Adland’s Future Is Speedy Relevancy, Not Intrusion

The future of digital advertising is not going to mirror movie Minority Report where customers are overloaded with sales messages. To the contrary, technology is going to become increasingly adept at processing data to make sure that customers are not confused by too many adverts but are, instead, served with the right, personalised advert in near-real time.

That was the vision outlined to Dmexco delegates today by a panel of industry experts. Instead of pushing irrelevant, endless messages, efforts will focus on ensuring only the right message reaches the right consumer on the right device.

“People are understandably worried about intrusion, so we’re not going to get a Minority Report situation,” summed up Nicolle Pangis, Global COO at global digital media platform Xaxis.

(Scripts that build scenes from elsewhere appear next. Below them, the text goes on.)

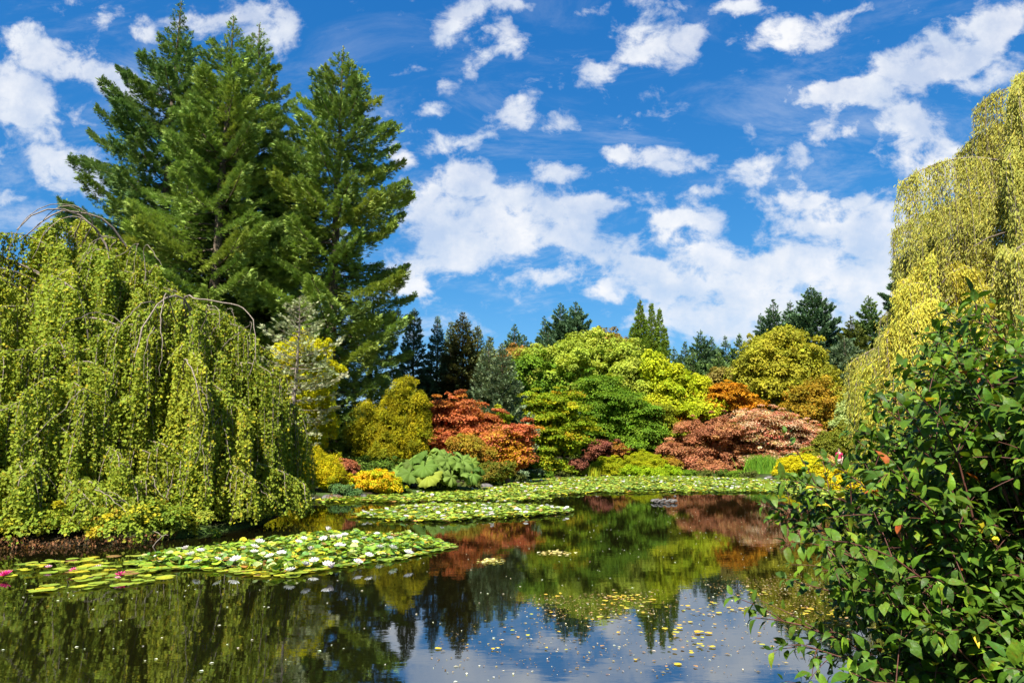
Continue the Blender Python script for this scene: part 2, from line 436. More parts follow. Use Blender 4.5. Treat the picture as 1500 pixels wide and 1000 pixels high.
mm = n_.new('ShaderNodeMix'); mm.data_type = 'RGBA'; mm.blend_type = 'MULTIPLY'; mm.inputs[0].default_value = .7
r2 = n_.new('ShaderNodeValToRGB'); r2.color_ramp.elements[0].position = .3; r2.color_ramp.elements[0].color = (.35, .35, .35, 1); r2.color_ramp.elements[1].position = .7; r2.color_ramp.elements[1].color = (1.3, 1.3, 1.2, 1)
l_.new(b_.outputs['Fac'], r2.inputs[0]); l_.new(r1.outputs[0], mm.inputs[6]); l_.new(r2.outputs[0], mm.inputs[7]); l_.new(mm.outputs[2], p_.inputs['Base Color'])
bp = n_.new('ShaderNodeBump'); bp.inputs['Strength'].default_value = .8; bp.inputs['Distance'].default_value = .08; l_.new(b_.outputs['Fac'], bp.inputs['Height']); l_.new(bp.outputs[0], p_.inputs['Normal'])
tag(grid().build('ground', gm, smooth=True, tint=False), kind='structure')

# water: dark pond with a nearly still surface
wm, n_, l_ = mat_new('pond_water')
n_.clear()
o_ = n_.new('ShaderNodeOutputMaterial')
df_ = n_.new('ShaderNodeBsdfPrincipled'); df_.inputs['Base Color'].default_value = (.0045, .0040, .0012, 1); df_.inputs['Roughness'].default_value = .6; df_.inputs['Specular IOR Level'].default_value = 0
gl_ = n_.new('ShaderNodeBsdfGlossy'); gl_.inputs['Roughness'].default_value = .015; gl_.inputs['Color'].default_value = (.88, .94, 1.0, 1)
fr_ = n_.new('ShaderNodeFresnel'); fr_.inputs['IOR'].default_value = 4.8
mx_ = n_.new('ShaderNodeMixShader')
tc_ = n_.new('ShaderNodeTexCoord')
mp = n_.new('ShaderNodeMapping'); mp.inputs['Scale'].default_value = (1.0, 2.2, 1); l_.new(tc_.outputs['Object'], mp.inputs[0])
w1 = n_.new('ShaderNodeTexNoise'); w1.inputs['Scale'].default_value = 2.2; w1.inputs['Detail'].default_value = 3; l_.new(mp.outputs[0], w1.inputs[0])
w2 = n_.new('ShaderNodeTexNoise'); w2.inputs['Scale'].default_value = 14; w2.inputs['Detail'].default_value = 2; l_.new(mp.outputs[0], w2.inputs[0])
# wind: ripples come and go over the pond
w3 = n_.new('ShaderNodeTexNoise'); w3.inputs['Scale'].default_value = .12; w3.inputs['Detail'].default_value = 3; l_.new(tc_.outputs['Object'], w3.inputs[0])
wr = n_.new('ShaderNodeMapRange'); wr.inputs['From Min'].default_value = .4; wr.inputs['From Max'].default_value = .62; wr.inputs['To Min'].default_value = .25; wr.inputs['To Max'].default_value = 1.0; l_.new(w3.outputs['Fac'], wr.inputs[0])
w2m = n_.new('ShaderNodeMath'); w2m.operation = 'MULTIPLY'; l_.new(w2.outputs['Fac'], w2m.inputs[0]); l_.new(wr.outputs[0], w2m.inputs[1])
w2s = n_.new('ShaderNodeMath'); w2s.operation = 'MULTIPLY_ADD'; l_.new(w2m.outputs[0], w2s.inputs[0]); w2s.inputs[1].default_value = .16; l_.new(w1.outputs['Fac'], w2s.inputs[2])
bp = n_.new('ShaderNodeBump'); bp.inputs['Strength'].default_value = 1.0; bp.inputs['Distance'].default_value = .0008; l_.new(w2s.outputs[0], bp.inputs['Height'])
l_.new(bp.outputs[0], gl_.inputs['Normal']); l_.new(bp.outputs[0], fr_.inputs['Normal'])
l_.new(fr_.outputs[0], mx_.inputs[0]); l_.new(df_.outputs[0], mx_.inputs[1]); l_.new(gl_.outputs[0], mx_.inputs[2]); l_.new(mx_.outputs[0], o_.inputs[0])
wx = [shore[:, 0].min() - 2, shore[:, 0].max() + 2]; wy = [shore[:, 1].min() - 1, shore[:, 1].max() + 1]
tag(MB().add([[wx[0], wy[0], 0], [wx[1], wy[0], 0], [wx[1], wy[1], 0], [wx[0], wy[1], 0]], [[0, 1, 2, 3]]).build('water', wm, tint=False), kind='structure')

# ------------------------------------------------------------------ plants
def trunk_limbs(mb, base, top, r0, targets, nseg=7, limb_r=.35, wob=.04):
    H = np.linalg.norm(np.asarray(top) - np.asarray(base))
    k = 8
    path = np.linspace(base, top, k) + rng.normal(0, wob * H * .2, (k, 3)) * np.array([1, 1, .2]); path[0] = base
    rad = r0 * np.linspace(1.15, .3, k); rad[0] *= 1.3
    tubes(mb, path, rad, 8)
    L, Rr = [], []
    for tg in targets:
        tg = np.asarray(tg)
        f = np.clip((tg[2] - base[2]) / max(H, .1) * .62, .12, .9) * rng.uniform(.75, 1.05)
        s = np.array([np.interp(f * (k - 1), np.arange(k), path[:, j]) for j in range(3)])
        mid = (s + tg) / 2 + np.array([0, 0, .14 * np.linalg.norm(tg - s)]) + rng.normal(0, .04 * H, 3)
        L.append(bez(s, mid, tg, nseg)); Rr.append(r0 * limb_r * (1.2 - f) * np.linspace(1, .12, nseg))
    if L: tubes(mb, np.array(L), np.array(Rr), 5)

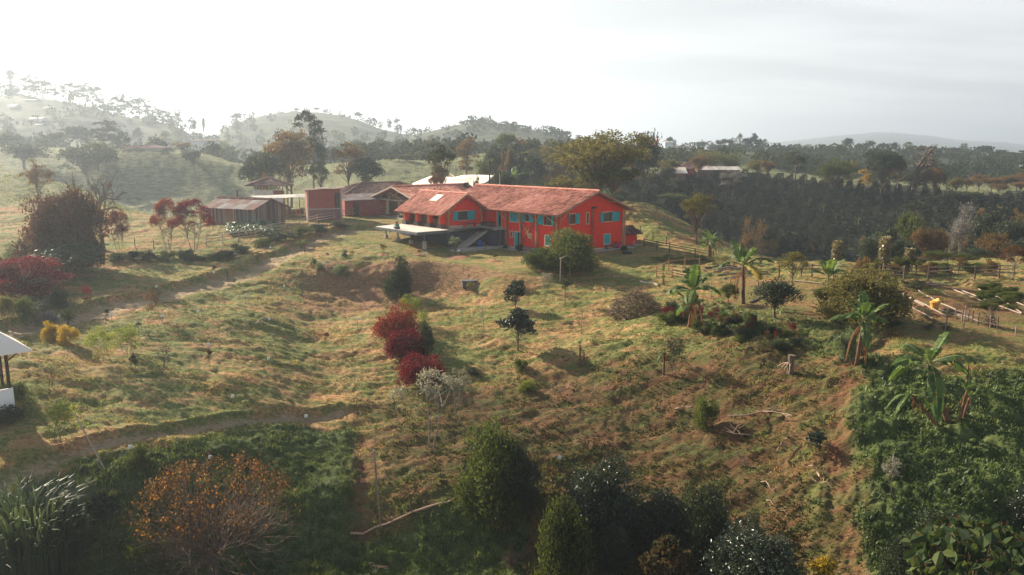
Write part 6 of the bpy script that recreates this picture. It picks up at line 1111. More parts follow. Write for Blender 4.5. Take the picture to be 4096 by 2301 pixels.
pb('bush', I, (22, 985, 118, 1068), 'pale green bush below the huge dense tree at the left', mat=G['pale'], name='bush', cat='bush'); pb('bush', I, (190, 1150, 292, 1232), 'dark bush beside the post right of the wide red tree', name='bush', cat='bush'); pb('bush', I, (55, 1190, 130, 1262), 'mid-green bush under the wide red tree', mat=G['mid'], name='bush', cat='bush'); pb('bush', I, (0, 1185, 60, 1270), 'green bush at the left edge under the wide red tree', mat=G['olive'], name='bush', cat='bush'); pb('wispy', I, (125, 1200, 205, 1262), 'dark twiggy shrub with white specks under the wide red tree', mat=G['dark'], name='shrub', cat='shrub')
pb('bush', I, (168, 1286, 243, 1362), 'left yellow-topped round bush by the path', mat=G['yellow'], name='bush', cat='bush'); pb('bush', I, (240, 1304, 322, 1376), 'right, lower yellow-orange bush by the path', mat=G['yellow'], name='bush', cat='bush'); pb('rosette', I, (246, 1244, 300, 1298), 'cycad with stiff arching fronds beside the path', name='cycad', cat='cycad'); pb('bush', I, (150, 1248, 225, 1296), 'low grey-purple shrub left of the cycad', mat=G['grey'], name='shrub', cat='shrub'); pb('wispy', I, (80, 1262, 118, 1325), 'upright green shrub above the tent roof', mat=G['mid'], name='shrub', cat='shrub')
pb('sapling', I, (410, 1238, 438, 1294), 'dark narrow seedling left of the white label above the yellow bushes', mat=G['dark'], name='sapling', cat='sapling'); pb('wispy', I, (590, 1160, 645, 1268), 'tall orange-brown sapling on the upper path', mat=G['orange'], name='sapling', cat='sapling'); pb('wispy', I, (334, 1142, 372, 1226), 'dark red narrow plant on the green slope', mat=G['red'], name='shrub', cat='shrub'); pb('sapling', I, (540, 1290, 570, 1330), 'tiny dark seedling in the sunny slope below the orange sapling', mat=G['dark'], name='sapling', cat='sapling')
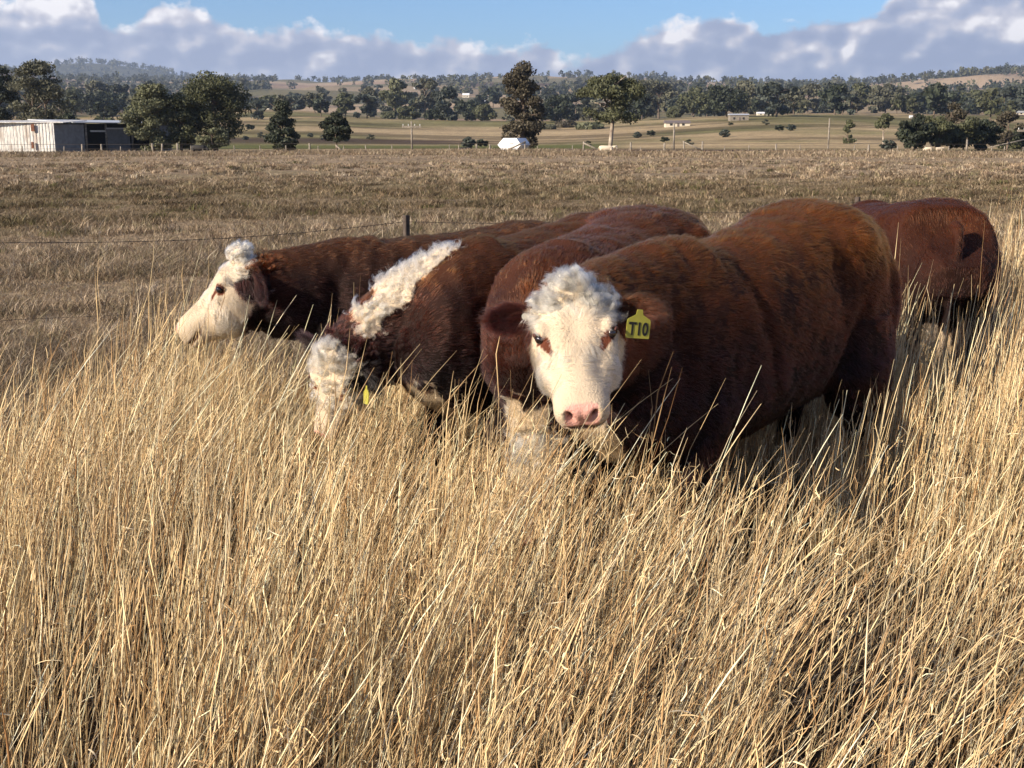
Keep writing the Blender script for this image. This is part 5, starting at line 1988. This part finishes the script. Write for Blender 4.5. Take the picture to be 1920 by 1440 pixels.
# 5. litter on the ground
x, y, g = scatter(700 * SC, seed=5)
n = len(x)
ln_ = g.uniform(.03, .14, n); yaw = g.uniform(-3.14, 3.14, n)
K = 3; s_ = np.linspace(0, 1, K)
path = np.stack([x[:, None] + np.cos(yaw)[:, None] * ln_[:, None] * s_, y[:, None] + np.sin(yaw)[:, None] * ln_[:, None] * s_, g.uniform(.004, .06, n)[:, None] + g.normal(0, .01, (n, K))], 2)
sd = np.stack([-np.sin(yaw), np.cos(yaw), 0 * yaw], 1)
geo.append(ribbons(path, np.full((n, K), .003), sd, straw(g, n, .35, .8) * np.array([1, .85, .7])))

V, Fc, C = join_geo(geo)
ok_mesh = mesh_np('tall_grass', V, Fc, M_straw, np.clip(C, 0, .9))
grass = link(bpy.data.objects.new('tall_grass', ok_mesh))
tag(grass, 'tall straw coloured dry grass leaning right around the cattle', 'grass', kind='stuff')
print('GRASS verts', len(V), 'faces', len(Fc))
geo = None

# a mouthful of straw hanging from the front steer's lips
g = np.random.default_rng(4)
Hd, Wd = COW['D'][2], COW['D'][3]
n = 26
m0 = np.array([tuple(Wd @ Hd(.470, g.uniform(-.055, .055), -.102 + g.uniform(-.004, .004))) for _ in range(n)])
a = g.uniform(-2.8, -.3, n); ln_ = g.uniform(.04, .15, n)
K = 6; s_ = np.linspace(0, 1, K)
sx = g.uniform(-1, 1, n)
path = m0[:, None, :] + np.stack([(sx * ln_ * .8)[:, None] * s_, (np.sin(a) * ln_ * .35)[:, None] * s_, -(ln_ * .8)[:, None] * s_ ** 1.5 + .01 * s_], 2)
v_, f_, c_ = prisms(path, np.full((n, K), .0009), straw(g, n, .8, 1.2))
mw = link(bpy.data.objects.new('straw_wisp', mesh_np('straw_wisp', v_, f_, M_straw, c_)))
tag(mw, 'wisp of dry straw hanging from the mouth of the steer facing the camera', 'straw', kind='stuff')

# ================================================================== AIR
mh, nt = new_mat('thin_haze')
pv = N(nt, 'ShaderNodeVolumePrincipled')
pv.inputs['Color'].default_value = (.62, .76, 1.0, 1)
pv.inputs['Density'].default_value = 0.00012
pv.inputs['Anisotropy'].default_value = .2
o = N(nt, 'ShaderNodeOutputMaterial')
L(nt, pv.outputs[0], o.inputs['Volume'])
zs = np.concatenate([Z_.ravel()])
hb = MB(); hb.box(-6600, -6600, float(zs.min()) - 1.0, 6600, 6600, float(zs.max()) + 60)
hz = hb.build('haze', mh)
tag(hz, kind='stuff')
cy.volume_step_rate = 1.0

“Technology’s going to be all about relevancy, that’s the key to the future, relevancy but at great speed. When you look at how much data there is out there and how it’s growing, the challenge is to look through all this data, find insights, and use these to inform creative so they can work at far greater speed that today.”

Wearables and the Internet of Things (IoT) will provide new opportunities in this drive to interpret data at faster speeds today and deliver the most relevant message, according to Alicia Hatch, CMO at design and development agency Deloitte Digital.

“Conventional thinking always used to be that sales were evenly attributable to emotions as well as rational thinking,” she said.

“We now know from neuroscience that emotions are responsible for around 95% of all purchases. That’s what is going to make it so exciting to get more data about customers from new technology such as virtual reality, augmented reality, and wearables. If we can collect this and interpret it at speed, we’ll be able to offer fantastic new customer experiences.”

The good news for those involved in the industry is that while machines will continue to take the lead in processing an ever-increasing mountain of data, Pangis and Hatch agreed that smart people would always be needed to programme the machines and interpret findings.